Without the pictures, set down every line of the data exactly.

:::

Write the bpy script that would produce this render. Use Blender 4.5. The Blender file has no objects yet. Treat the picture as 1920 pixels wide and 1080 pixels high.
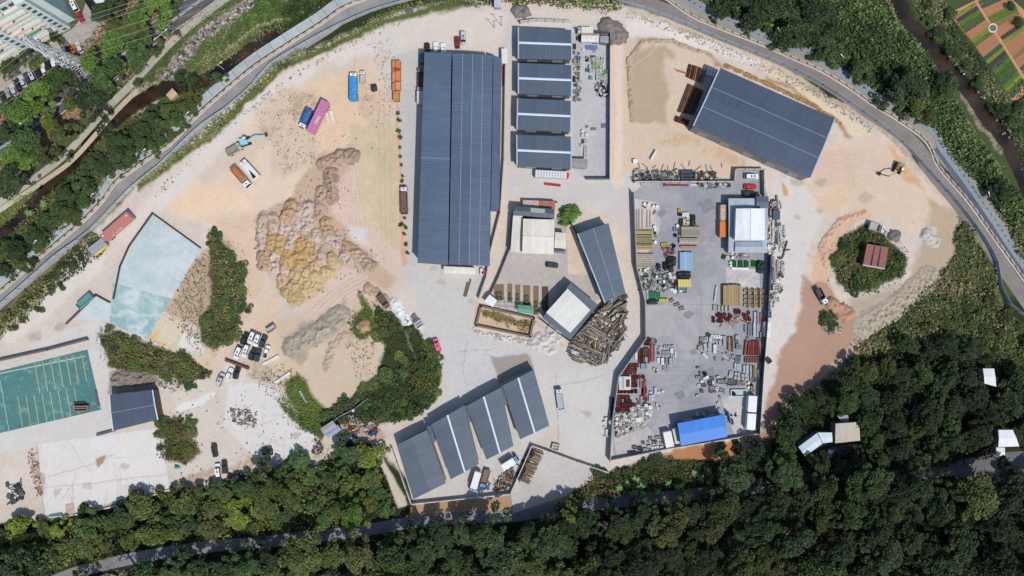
import bpy, math, random
import numpy as np
from mathutils import Vector
sc = bpy.context.scene
R = math.radians
S = 0.19          # metres per photo pixel on the ground
H = 250.0         # flying height of the drone
# ---------------------------------------------------------------- camera, sky, sun, exposure
cam = bpy.data.cameras.new("camera"); camo = bpy.data.objects.new("camera", cam); sc.collection.objects.link(camo)
camo.location = (0, 0, H); camo.rotation_euler = (0, 0, 0)
cam.sensor_width = 36; cam.lens = 36 * H / (1920 * S); cam.clip_end = 6000; cam.clip_start = 1
sc.camera = camo
SUN_EL = 58.0
SD = Vector((0.62, -0.785, 0)).normalized()           # where the sun stands (horizontal part)
wd = bpy.data.worlds.new("World"); sc.world = wd; wd.use_nodes = True
wn = wd.node_tree; wn.nodes.clear()
sky = wn.nodes.new("ShaderNodeTexSky"); sky.sky_type = 'NISHITA'; sky.sun_disc = False
sky.sun_elevation = R(SUN_EL); sky.sun_rotation = math.atan2(SD.x, SD.y)
sky.air_density = 1.0; sky.dust_density = 1.0; sky.altitude = 50
bg = wn.nodes.new("ShaderNodeBackground"); bg.inputs[1].default_value = 0.12
wo = wn.nodes.new("ShaderNodeOutputWorld")
wn.links.new(sky.outputs[0], bg.inputs[0]); wn.links.new(bg.outputs[0], wo.inputs[0])
sun = bpy.data.lights.new("sun", 'SUN'); sun.energy = 3.7; sun.angle = R(0.53); sun.color = (1, 0.955, 0.89)
suno = bpy.data.objects.new("sun", sun); sc.collection.objects.link(suno)
e = R(SUN_EL); d = Vector((-SD.x * math.cos(e), -SD.y * math.cos(e), -math.sin(e)))
suno.rotation_euler = d.to_track_quat('-Z', 'Y').to_euler(); suno.location = (60, -80, 120)
sc.view_settings.view_transform = 'Standard'; sc.view_settings.look = 'None'
sc.view_settings.exposure = 0.0; sc.view_settings.gamma = 1.0
sc.cycles.max_bounces = 5; sc.cycles.diffuse_bounces = 2; sc.cycles.glossy_bounces = 2
sc.cycles.transparent_max_bounces = 4
# ---------------------------------------------------------------- helpers
C = sc.collection
rnd = random.Random(7); NR = np.random.default_rng(7)
def G(px, py, z=0.0):
    k = (H - z) / H * S
    return ((px - 960) * k, (540 - py) * k, z)
def lin(v):
    v /= 255.0
    return v / 12.92 if v <= 0.04045 else ((v + 0.055) / 1.055) ** 2.4
KA = (0.80, 0.80, 0.80)        # photo tone of a sunlit level surface -> base colour
DES = 0.0
def alb(c, k=1.0):
    g = sum(c) / 3; c = [v * (1 - DES) + g * DES for v in c]
    return tuple(min(0.86, lin(c[i]) * KA[i] * k) for i in range(3))
def tag(o, label=None, cat=None, group=None, kind=None):
    if label: o["label"] = label
    if cat: o["category"] = cat
    if group: o["group"] = group
    if kind: o["kind"] = kind
    return o
AUTO = []
def auto(o, desc, cat, group, px, py, fixed=None):
    tag(o, None, cat, group); AUTO.append((o, desc, cat, px, py, fixed)); return o
def empty(name, loc, rz=0.0):
    o = bpy.data.objects.new(name, None); o.empty_display_size = 0.5; C.objects.link(o)
    o.location = loc; o.rotation_euler = (0, 0, rz); return o
def link(name, me, parent=None, loc=None):
    o = bpy.data.objects.new(name, me); C.objects.link(o)
    if parent: o.parent = parent
    if loc: o.location = loc
    return o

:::

Task result —
Write the bpy script that would produce this render. Use Blender 4.5. The Blender file has no objects yet. Treat the picture as 1920 pixels wide and 1080 pixels high.
import bpy, math, random
import numpy as np
from mathutils import Vector
sc = bpy.context.scene
R = math.radians
S = 0.19          # metres per photo pixel on the ground
H = 250.0         # flying height of the drone
# ---------------------------------------------------------------- camera, sky, sun, exposure
cam = bpy.data.cameras.new("camera"); camo = bpy.data.objects.new("camera", cam); sc.collection.objects.link(camo)
camo.location = (0, 0, H); camo.rotation_euler = (0, 0, 0)
cam.sensor_width = 36; cam.lens = 36 * H / (1920 * S); cam.clip_end = 6000; cam.clip_start = 1
sc.camera = camo
SUN_EL = 58.0
SD = Vector((0.62, -0.785, 0)).normalized()           # where the sun stands (horizontal part)
wd = bpy.data.worlds.new("World"); sc.world = wd; wd.use_nodes = True
wn = wd.node_tree; wn.nodes.clear()
sky = wn.nodes.new("ShaderNodeTexSky"); sky.sky_type = 'NISHITA'; sky.sun_disc = False
sky.sun_elevation = R(SUN_EL); sky.sun_rotation = math.atan2(SD.x, SD.y)
sky.air_density = 1.0; sky.dust_density = 1.0; sky.altitude = 50
bg = wn.nodes.new("ShaderNodeBackground"); bg.inputs[1].default_value = 0.12
wo = wn.nodes.new("ShaderNodeOutputWorld")
wn.links.new(sky.outputs[0], bg.inputs[0]); wn.links.new(bg.outputs[0], wo.inputs[0])
sun = bpy.data.lights.new("sun", 'SUN'); sun.energy = 3.7; sun.angle = R(0.53); sun.color = (1, 0.955, 0.89)
suno = bpy.data.objects.new("sun", sun); sc.collection.objects.link(suno)
e = R(SUN_EL); d = Vector((-SD.x * math.cos(e), -SD.y * math.cos(e), -math.sin(e)))
suno.rotation_euler = d.to_track_quat('-Z', 'Y').to_euler(); suno.location = (60, -80, 120)
sc.view_settings.view_transform = 'Standard'; sc.view_settings.look = 'None'
sc.view_settings.exposure = 0.0; sc.view_settings.gamma = 1.0
sc.cycles.max_bounces = 5; sc.cycles.diffuse_bounces = 2; sc.cycles.glossy_bounces = 2
sc.cycles.transparent_max_bounces = 4
# ---------------------------------------------------------------- helpers
C = sc.collection
rnd = random.Random(7); NR = np.random.default_rng(7)
def G(px, py, z=0.0):
    k = (H - z) / H * S
    return ((px - 960) * k, (540 - py) * k, z)
def lin(v):
    v /= 255.0
    return v / 12.92 if v <= 0.04045 else ((v + 0.055) / 1.055) ** 2.4
KA = (0.80, 0.80, 0.80)        # photo tone of a sunlit level surface -> base colour
DES = 0.0
def alb(c, k=1.0):
    g = sum(c) / 3; c = [v * (1 - DES) + g * DES for v in c]
    return tuple(min(0.86, lin(c[i]) * KA[i] * k) for i in range(3))
def tag(o, label=None, cat=None, group=None, kind=None):
    if label: o["label"] = label
    if cat: o["category"] = cat
    if group: o["group"] = group
    if kind: o["kind"] = kind
    return o
AUTO = []
def auto(o, desc, cat, group, px, py, fixed=None):
    tag(o, None, cat, group); AUTO.append((o, desc, cat, px, py, fixed)); return o
def empty(name, loc, rz=0.0):
    o = bpy.data.objects.new(name, None); o.empty_display_size = 0.5; C.objects.link(o)
    o.location = loc; o.rotation_euler = (0, 0, rz); return o
def link(name, me, parent=None, loc=None):
    o = bpy.data.objects.new(name, me); C.objects.link(o)
    if parent: o.parent = parent
    if loc: o.location = loc
    return o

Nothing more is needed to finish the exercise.